Their adoption was one of her greatest achievements and paved the way for the involvement of the Clinton administration in the peace process.
‘True grit’
McCormack and those she called the “securocrats” at Stormont were natural enemies. Patricia McKeown, regional secretary of Unison, noted that it was a Tory secretary of state who told McCormack: “I have worked out that you are loved in low places and loathed in high places”. McKeown said McCormack “took that as affirmation that she was doing the right thing”.
President Michael D Higgins praised her courage and “true grit”.
She described the marriage of their daughter Anne to Mark, last autumn, as “the happiest day of my life”.

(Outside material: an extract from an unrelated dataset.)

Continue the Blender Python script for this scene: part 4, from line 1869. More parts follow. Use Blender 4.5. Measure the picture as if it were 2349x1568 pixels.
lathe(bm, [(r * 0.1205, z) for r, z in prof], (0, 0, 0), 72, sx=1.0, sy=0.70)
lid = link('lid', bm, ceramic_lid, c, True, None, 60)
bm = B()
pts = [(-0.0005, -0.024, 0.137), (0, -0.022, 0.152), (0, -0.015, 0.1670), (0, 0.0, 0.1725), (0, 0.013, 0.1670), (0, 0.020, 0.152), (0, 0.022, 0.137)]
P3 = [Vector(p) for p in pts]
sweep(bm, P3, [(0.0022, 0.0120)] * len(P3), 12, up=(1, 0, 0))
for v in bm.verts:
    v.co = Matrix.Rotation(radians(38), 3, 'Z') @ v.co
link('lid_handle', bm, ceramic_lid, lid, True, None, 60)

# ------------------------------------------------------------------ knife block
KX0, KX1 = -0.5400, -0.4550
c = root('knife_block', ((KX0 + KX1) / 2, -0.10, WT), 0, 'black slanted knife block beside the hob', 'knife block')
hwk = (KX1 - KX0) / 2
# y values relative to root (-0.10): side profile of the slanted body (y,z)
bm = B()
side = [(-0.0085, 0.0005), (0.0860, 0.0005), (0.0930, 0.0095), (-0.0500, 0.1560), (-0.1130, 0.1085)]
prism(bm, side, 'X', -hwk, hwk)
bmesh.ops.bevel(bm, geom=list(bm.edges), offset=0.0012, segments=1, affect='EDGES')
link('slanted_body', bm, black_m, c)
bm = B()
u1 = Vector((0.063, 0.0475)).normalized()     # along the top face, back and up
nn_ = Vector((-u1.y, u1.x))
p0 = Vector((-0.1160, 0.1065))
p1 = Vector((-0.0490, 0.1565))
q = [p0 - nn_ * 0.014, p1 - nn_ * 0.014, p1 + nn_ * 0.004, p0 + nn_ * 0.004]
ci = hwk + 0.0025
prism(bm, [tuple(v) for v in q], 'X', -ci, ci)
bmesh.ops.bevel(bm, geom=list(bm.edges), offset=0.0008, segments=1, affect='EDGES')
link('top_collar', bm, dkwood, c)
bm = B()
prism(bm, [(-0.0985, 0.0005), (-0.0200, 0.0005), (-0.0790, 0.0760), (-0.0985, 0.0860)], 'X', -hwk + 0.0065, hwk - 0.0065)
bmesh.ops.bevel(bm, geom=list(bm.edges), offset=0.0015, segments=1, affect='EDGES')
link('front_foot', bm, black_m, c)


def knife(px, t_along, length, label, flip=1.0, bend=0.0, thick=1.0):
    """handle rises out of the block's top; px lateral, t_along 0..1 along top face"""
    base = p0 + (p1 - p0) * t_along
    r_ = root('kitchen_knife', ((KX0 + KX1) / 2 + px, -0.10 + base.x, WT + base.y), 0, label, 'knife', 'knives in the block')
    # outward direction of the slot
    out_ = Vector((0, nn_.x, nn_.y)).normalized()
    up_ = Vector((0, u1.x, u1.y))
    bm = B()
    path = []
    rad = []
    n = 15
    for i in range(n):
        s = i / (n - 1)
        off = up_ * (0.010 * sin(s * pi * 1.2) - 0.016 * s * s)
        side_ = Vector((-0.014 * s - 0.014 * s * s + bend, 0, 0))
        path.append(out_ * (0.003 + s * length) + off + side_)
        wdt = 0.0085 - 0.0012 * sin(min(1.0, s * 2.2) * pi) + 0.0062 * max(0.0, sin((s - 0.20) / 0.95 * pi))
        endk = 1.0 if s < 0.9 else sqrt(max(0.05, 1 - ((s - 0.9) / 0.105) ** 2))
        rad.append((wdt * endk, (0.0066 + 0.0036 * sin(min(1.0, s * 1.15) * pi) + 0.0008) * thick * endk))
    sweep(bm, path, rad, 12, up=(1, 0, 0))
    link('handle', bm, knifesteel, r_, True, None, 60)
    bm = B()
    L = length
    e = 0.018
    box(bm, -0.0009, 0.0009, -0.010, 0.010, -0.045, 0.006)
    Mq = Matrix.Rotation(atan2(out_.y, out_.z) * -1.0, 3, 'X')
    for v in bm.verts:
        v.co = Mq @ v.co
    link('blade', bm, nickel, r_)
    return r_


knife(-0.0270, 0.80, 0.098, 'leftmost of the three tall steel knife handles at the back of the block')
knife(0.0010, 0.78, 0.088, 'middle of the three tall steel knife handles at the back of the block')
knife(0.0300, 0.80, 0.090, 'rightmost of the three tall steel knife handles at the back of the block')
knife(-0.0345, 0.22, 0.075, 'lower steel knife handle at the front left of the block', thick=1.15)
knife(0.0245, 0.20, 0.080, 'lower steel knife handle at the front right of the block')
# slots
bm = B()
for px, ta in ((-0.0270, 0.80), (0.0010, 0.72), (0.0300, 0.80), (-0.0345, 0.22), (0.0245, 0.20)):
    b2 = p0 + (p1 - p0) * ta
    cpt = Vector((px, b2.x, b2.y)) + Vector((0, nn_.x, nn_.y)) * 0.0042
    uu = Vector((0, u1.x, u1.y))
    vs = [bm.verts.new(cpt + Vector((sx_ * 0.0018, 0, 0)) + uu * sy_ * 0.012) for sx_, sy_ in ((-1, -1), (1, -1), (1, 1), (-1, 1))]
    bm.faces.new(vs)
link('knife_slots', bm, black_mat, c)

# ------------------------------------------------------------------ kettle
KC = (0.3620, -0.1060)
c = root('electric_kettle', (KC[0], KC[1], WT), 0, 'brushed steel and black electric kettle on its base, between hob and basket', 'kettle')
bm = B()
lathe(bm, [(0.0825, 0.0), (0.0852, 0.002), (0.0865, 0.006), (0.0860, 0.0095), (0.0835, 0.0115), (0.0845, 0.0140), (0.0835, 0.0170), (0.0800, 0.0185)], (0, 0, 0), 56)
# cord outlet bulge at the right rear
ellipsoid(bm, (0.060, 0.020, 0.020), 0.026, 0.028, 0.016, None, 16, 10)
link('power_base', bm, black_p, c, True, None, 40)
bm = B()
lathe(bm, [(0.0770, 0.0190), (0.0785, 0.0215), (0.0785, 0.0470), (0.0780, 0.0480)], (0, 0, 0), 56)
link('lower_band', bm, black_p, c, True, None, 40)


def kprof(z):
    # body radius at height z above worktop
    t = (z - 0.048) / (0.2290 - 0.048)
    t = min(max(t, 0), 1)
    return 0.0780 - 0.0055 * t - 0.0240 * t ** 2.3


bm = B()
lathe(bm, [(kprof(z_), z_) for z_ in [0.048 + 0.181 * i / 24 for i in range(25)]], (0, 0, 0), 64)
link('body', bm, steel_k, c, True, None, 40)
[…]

She delighted in her grandchildren, Maisie and Jamie.
In 2011 her life story was included in Seven, a play which wove together the stories of international women activists. It has been translated into many languages and performed around the world. She was played in New York by Meryl Streep, who sent a message of solidarity to her at Derry’s hospice, quoting lines from Thornton Wilder: “There is a land of the living and a land of the dead, the bridge is love, The only survival, the only meaning.”
She is survived by her husband Vinny, daughter Anne, son-in-law Mark and her grandchildren.